Using the records that appear below, write out exactly the lines from the one with "Write a Blender" through the one with "return tuple(((v /", keeping both end lines.
* Begin Data for processing *
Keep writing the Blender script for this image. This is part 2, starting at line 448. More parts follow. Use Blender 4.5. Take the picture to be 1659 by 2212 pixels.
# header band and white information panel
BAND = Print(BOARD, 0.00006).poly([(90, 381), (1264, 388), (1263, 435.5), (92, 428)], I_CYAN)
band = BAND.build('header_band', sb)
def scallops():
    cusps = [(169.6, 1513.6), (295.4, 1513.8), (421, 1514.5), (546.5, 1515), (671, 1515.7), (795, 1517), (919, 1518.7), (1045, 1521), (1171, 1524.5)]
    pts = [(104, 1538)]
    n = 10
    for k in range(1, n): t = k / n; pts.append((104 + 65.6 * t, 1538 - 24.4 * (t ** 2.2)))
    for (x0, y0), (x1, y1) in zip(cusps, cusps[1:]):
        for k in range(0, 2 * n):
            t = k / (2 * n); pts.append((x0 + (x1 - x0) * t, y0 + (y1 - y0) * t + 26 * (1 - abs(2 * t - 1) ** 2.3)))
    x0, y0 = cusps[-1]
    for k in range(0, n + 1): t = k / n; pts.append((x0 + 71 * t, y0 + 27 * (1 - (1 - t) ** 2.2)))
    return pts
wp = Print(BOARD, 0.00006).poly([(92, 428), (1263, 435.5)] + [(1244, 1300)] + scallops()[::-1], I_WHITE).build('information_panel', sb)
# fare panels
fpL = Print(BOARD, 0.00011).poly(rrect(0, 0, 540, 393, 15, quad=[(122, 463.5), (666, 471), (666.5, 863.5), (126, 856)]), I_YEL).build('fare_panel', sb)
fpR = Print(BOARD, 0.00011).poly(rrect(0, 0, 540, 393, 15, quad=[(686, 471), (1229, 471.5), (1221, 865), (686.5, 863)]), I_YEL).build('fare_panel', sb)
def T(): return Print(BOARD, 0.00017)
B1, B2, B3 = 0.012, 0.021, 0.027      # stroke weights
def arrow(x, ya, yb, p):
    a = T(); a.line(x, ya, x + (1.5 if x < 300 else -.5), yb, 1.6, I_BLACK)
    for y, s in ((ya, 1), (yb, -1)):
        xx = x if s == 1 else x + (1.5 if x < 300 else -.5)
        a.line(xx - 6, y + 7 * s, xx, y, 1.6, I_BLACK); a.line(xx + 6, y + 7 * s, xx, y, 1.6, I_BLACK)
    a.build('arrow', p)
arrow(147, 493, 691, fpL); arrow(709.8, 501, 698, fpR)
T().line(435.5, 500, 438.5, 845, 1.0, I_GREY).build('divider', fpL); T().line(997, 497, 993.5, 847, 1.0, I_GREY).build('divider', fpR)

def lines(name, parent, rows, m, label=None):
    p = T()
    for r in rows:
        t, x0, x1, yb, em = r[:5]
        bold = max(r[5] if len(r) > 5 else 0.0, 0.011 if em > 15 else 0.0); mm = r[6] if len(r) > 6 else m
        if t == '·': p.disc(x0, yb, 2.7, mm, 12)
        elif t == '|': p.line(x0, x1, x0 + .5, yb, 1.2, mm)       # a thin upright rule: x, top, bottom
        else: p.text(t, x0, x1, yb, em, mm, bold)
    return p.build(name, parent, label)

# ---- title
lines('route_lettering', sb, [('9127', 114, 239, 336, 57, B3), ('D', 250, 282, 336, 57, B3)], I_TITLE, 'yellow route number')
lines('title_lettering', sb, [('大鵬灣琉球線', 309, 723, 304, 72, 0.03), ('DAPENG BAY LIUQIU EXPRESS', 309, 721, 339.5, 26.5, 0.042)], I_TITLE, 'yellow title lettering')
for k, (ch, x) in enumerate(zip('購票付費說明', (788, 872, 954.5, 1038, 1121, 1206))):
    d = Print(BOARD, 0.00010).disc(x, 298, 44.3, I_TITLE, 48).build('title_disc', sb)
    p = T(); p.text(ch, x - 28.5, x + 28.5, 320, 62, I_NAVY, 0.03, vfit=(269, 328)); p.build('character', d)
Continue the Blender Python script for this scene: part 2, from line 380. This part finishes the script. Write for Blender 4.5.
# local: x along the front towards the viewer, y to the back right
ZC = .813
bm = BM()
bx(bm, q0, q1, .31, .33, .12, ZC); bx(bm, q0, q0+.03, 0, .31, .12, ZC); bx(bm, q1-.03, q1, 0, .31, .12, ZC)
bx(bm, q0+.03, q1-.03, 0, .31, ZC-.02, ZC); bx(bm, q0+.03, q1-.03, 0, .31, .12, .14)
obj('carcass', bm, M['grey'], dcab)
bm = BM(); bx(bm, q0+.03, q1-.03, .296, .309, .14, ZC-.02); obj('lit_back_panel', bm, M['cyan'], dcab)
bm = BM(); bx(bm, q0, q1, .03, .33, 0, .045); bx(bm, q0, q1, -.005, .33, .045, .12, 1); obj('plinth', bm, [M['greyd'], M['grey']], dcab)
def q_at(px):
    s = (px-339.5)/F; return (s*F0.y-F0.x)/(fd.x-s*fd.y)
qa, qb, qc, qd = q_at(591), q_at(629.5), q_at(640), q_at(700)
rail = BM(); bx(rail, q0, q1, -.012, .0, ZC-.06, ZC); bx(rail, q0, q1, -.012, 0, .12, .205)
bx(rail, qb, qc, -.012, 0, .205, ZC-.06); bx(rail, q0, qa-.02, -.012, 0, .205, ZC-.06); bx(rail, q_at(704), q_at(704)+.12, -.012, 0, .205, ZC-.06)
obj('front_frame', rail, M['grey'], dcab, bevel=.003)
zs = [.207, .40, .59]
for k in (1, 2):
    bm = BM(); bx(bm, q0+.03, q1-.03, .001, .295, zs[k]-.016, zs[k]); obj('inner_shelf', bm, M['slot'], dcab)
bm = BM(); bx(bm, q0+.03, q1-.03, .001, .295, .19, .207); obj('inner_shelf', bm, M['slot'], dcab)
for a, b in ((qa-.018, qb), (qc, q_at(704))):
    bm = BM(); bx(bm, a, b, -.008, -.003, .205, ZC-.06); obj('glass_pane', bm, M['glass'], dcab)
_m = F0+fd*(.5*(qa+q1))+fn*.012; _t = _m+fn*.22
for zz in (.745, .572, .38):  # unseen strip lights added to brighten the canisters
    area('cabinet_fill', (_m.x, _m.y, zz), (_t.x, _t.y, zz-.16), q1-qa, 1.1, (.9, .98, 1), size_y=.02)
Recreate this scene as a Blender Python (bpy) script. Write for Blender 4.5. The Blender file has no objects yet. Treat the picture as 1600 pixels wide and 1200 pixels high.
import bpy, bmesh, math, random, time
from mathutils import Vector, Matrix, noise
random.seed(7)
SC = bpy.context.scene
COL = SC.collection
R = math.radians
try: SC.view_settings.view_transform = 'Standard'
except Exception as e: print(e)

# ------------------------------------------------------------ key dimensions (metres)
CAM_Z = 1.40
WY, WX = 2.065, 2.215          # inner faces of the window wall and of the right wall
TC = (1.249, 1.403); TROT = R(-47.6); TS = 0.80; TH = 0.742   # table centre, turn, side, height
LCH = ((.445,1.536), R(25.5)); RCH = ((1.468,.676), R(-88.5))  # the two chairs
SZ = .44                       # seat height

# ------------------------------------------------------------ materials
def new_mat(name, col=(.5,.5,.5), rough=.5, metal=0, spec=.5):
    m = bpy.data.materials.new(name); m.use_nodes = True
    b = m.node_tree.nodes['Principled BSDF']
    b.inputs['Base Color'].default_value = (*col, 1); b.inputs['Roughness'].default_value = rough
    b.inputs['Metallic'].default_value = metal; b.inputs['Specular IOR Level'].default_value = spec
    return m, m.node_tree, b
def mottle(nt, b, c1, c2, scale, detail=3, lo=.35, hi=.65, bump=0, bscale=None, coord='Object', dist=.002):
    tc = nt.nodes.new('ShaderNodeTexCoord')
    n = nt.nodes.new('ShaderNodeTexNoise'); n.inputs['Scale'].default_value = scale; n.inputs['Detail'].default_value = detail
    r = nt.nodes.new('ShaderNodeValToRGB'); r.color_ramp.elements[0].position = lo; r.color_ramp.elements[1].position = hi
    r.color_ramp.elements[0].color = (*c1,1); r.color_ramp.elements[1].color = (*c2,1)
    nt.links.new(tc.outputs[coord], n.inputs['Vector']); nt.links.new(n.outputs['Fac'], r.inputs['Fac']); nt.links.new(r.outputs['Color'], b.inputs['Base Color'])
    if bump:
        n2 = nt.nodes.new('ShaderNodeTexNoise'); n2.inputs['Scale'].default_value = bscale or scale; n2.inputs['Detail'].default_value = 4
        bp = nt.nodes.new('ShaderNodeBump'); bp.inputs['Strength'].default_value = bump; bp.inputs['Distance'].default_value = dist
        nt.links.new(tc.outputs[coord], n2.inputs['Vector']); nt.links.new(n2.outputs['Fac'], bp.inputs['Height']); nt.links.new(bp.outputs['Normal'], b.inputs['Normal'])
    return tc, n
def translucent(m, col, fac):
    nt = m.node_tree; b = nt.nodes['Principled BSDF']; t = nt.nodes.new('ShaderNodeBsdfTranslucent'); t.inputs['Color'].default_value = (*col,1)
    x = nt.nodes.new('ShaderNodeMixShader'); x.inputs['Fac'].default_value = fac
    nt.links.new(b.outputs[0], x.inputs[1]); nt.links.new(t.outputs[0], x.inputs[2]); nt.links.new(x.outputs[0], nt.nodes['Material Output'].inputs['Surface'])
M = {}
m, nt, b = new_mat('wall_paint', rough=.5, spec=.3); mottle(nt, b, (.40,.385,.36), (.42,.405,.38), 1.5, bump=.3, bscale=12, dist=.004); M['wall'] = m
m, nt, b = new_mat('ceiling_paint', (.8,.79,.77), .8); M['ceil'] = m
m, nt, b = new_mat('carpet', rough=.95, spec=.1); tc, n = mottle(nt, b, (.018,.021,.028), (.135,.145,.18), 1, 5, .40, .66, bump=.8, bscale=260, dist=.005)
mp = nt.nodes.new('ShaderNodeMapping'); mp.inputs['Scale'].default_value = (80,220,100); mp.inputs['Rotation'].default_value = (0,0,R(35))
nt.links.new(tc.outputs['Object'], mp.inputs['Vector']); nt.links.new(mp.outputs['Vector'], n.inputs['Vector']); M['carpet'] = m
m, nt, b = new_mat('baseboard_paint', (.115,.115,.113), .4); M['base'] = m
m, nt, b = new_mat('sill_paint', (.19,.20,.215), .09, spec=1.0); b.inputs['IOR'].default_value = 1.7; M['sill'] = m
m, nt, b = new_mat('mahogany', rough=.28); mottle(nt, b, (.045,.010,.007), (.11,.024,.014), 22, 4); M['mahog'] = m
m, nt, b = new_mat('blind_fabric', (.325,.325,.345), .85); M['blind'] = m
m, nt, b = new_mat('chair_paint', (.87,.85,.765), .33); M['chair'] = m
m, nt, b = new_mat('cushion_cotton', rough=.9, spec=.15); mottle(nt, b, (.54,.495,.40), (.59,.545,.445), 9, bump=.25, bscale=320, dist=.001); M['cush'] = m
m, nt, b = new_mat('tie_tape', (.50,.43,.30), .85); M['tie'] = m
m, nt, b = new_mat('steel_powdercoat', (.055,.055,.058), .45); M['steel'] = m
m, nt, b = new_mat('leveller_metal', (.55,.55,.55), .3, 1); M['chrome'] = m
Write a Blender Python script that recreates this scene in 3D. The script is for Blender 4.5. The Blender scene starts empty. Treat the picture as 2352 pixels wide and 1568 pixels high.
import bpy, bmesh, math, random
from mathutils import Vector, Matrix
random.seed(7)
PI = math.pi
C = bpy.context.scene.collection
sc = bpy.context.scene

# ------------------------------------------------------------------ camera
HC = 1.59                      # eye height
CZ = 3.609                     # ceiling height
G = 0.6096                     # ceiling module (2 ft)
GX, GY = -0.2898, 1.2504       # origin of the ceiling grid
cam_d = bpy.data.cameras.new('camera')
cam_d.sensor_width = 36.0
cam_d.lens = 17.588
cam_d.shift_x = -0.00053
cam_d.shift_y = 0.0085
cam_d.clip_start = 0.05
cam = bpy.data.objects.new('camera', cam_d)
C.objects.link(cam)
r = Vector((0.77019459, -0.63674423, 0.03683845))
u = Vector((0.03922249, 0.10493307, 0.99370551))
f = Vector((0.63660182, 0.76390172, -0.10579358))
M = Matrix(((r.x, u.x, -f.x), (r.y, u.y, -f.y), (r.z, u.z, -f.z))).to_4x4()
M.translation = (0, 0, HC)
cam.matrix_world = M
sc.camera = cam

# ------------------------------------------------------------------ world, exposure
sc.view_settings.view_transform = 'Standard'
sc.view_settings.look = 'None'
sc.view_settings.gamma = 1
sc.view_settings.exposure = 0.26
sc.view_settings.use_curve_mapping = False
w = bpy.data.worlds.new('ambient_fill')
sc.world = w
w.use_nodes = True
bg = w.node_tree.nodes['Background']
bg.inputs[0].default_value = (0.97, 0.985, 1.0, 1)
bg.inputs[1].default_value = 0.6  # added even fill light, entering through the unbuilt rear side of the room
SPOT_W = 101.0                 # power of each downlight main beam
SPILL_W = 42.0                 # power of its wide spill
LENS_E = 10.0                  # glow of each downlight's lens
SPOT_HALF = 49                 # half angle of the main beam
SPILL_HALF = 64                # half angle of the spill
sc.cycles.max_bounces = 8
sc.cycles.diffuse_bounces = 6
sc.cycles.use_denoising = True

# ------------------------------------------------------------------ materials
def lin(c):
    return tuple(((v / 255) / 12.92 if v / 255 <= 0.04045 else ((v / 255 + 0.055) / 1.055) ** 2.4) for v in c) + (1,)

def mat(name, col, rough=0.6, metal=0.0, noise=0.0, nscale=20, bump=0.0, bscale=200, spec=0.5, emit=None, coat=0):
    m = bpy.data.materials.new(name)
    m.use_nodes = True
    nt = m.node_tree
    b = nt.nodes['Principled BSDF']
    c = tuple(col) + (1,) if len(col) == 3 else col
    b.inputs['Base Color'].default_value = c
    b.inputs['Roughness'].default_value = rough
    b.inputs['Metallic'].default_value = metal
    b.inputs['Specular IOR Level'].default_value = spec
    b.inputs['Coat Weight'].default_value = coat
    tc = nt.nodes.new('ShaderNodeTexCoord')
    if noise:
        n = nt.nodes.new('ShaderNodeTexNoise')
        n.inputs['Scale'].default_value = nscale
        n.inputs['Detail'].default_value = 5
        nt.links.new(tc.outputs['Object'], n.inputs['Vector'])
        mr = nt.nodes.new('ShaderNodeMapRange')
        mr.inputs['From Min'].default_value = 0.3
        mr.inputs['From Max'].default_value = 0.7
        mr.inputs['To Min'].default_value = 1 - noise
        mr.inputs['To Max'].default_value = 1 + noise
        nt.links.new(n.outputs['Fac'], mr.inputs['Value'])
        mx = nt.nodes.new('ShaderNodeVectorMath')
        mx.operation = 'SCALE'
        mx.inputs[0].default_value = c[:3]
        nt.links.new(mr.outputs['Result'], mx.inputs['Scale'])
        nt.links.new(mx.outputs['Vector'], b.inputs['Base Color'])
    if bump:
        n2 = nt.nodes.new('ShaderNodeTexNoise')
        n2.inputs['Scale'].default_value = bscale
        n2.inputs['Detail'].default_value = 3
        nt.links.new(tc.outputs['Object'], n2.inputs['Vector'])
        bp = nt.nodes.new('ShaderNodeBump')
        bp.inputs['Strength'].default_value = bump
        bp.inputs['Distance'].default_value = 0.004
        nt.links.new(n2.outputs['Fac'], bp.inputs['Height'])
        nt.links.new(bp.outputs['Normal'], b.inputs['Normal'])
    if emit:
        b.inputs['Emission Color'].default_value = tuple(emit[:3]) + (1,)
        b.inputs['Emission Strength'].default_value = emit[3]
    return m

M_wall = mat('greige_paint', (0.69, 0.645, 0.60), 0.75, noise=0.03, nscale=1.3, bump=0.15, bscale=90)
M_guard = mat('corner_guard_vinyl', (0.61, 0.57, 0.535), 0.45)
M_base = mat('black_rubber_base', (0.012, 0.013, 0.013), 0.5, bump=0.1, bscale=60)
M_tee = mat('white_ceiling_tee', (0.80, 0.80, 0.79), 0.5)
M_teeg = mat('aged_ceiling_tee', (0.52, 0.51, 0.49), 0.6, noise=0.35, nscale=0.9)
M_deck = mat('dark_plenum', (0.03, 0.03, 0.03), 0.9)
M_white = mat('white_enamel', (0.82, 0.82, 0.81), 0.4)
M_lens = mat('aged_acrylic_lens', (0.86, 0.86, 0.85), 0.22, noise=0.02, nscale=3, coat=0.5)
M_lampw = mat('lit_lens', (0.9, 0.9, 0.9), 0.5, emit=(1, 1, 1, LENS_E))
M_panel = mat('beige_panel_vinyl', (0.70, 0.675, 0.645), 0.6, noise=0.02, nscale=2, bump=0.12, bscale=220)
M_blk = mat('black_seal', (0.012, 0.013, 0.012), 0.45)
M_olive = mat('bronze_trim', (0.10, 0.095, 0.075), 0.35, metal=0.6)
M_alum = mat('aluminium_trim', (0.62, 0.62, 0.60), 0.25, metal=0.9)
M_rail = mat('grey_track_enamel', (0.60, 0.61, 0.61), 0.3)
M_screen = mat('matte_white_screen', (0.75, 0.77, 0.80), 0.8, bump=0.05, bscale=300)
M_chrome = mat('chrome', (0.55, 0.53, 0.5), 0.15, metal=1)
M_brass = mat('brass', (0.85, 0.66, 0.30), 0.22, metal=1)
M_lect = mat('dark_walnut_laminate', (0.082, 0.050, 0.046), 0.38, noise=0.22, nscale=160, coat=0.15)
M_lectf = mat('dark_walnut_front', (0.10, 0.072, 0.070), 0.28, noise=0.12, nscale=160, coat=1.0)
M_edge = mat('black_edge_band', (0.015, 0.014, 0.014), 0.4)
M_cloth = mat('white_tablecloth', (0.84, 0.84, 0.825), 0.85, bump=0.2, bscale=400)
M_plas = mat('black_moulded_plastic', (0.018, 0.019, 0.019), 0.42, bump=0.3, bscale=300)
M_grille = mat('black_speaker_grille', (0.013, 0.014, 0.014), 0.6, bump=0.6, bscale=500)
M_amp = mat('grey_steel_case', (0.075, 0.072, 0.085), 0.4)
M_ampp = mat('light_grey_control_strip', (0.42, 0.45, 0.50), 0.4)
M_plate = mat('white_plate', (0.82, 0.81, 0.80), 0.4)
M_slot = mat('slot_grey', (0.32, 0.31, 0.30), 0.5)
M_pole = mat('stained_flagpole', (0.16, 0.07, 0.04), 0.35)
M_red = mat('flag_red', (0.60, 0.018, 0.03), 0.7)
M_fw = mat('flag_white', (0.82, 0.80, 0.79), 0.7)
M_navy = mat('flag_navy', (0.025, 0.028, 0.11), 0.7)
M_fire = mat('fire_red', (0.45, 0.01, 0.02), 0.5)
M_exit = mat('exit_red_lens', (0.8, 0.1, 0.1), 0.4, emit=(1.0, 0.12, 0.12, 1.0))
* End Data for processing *
> _Expected answer_:
Write a Blender Python script that recreates this scene in 3D. The script is for Blender 4.5. The Blender scene starts empty. Treat the picture as 2352 pixels wide and 1568 pixels high.
import bpy, bmesh, math, random
from mathutils import Vector, Matrix
random.seed(7)
PI = math.pi
C = bpy.context.scene.collection
sc = bpy.context.scene

# ------------------------------------------------------------------ camera
HC = 1.59                      # eye height
CZ = 3.609                     # ceiling height
G = 0.6096                     # ceiling module (2 ft)
GX, GY = -0.2898, 1.2504       # origin of the ceiling grid
cam_d = bpy.data.cameras.new('camera')
cam_d.sensor_width = 36.0
cam_d.lens = 17.588
cam_d.shift_x = -0.00053
cam_d.shift_y = 0.0085
cam_d.clip_start = 0.05
cam = bpy.data.objects.new('camera', cam_d)
C.objects.link(cam)
r = Vector((0.77019459, -0.63674423, 0.03683845))
u = Vector((0.03922249, 0.10493307, 0.99370551))
f = Vector((0.63660182, 0.76390172, -0.10579358))
M = Matrix(((r.x, u.x, -f.x), (r.y, u.y, -f.y), (r.z, u.z, -f.z))).to_4x4()
M.translation = (0, 0, HC)
cam.matrix_world = M
sc.camera = cam

# ------------------------------------------------------------------ world, exposure
sc.view_settings.view_transform = 'Standard'
sc.view_settings.look = 'None'
sc.view_settings.gamma = 1
sc.view_settings.exposure = 0.26
sc.view_settings.use_curve_mapping = False
w = bpy.data.worlds.new('ambient_fill')
sc.world = w
w.use_nodes = True
bg = w.node_tree.nodes['Background']
bg.inputs[0].default_value = (0.97, 0.985, 1.0, 1)
bg.inputs[1].default_value = 0.6  # added even fill light, entering through the unbuilt rear side of the room
SPOT_W = 101.0                 # power of each downlight main beam
SPILL_W = 42.0                 # power of its wide spill
LENS_E = 10.0                  # glow of each downlight's lens
SPOT_HALF = 49                 # half angle of the main beam
SPILL_HALF = 64                # half angle of the spill
sc.cycles.max_bounces = 8
sc.cycles.diffuse_bounces = 6
sc.cycles.use_denoising = True

# ------------------------------------------------------------------ materials
def lin(c):
    return tuple(((v / 255) / 12.92 if v / 255 <= 0.04045 else ((v / 255 + 0.055) / 1.055) ** 2.4) for v in c) + (1,)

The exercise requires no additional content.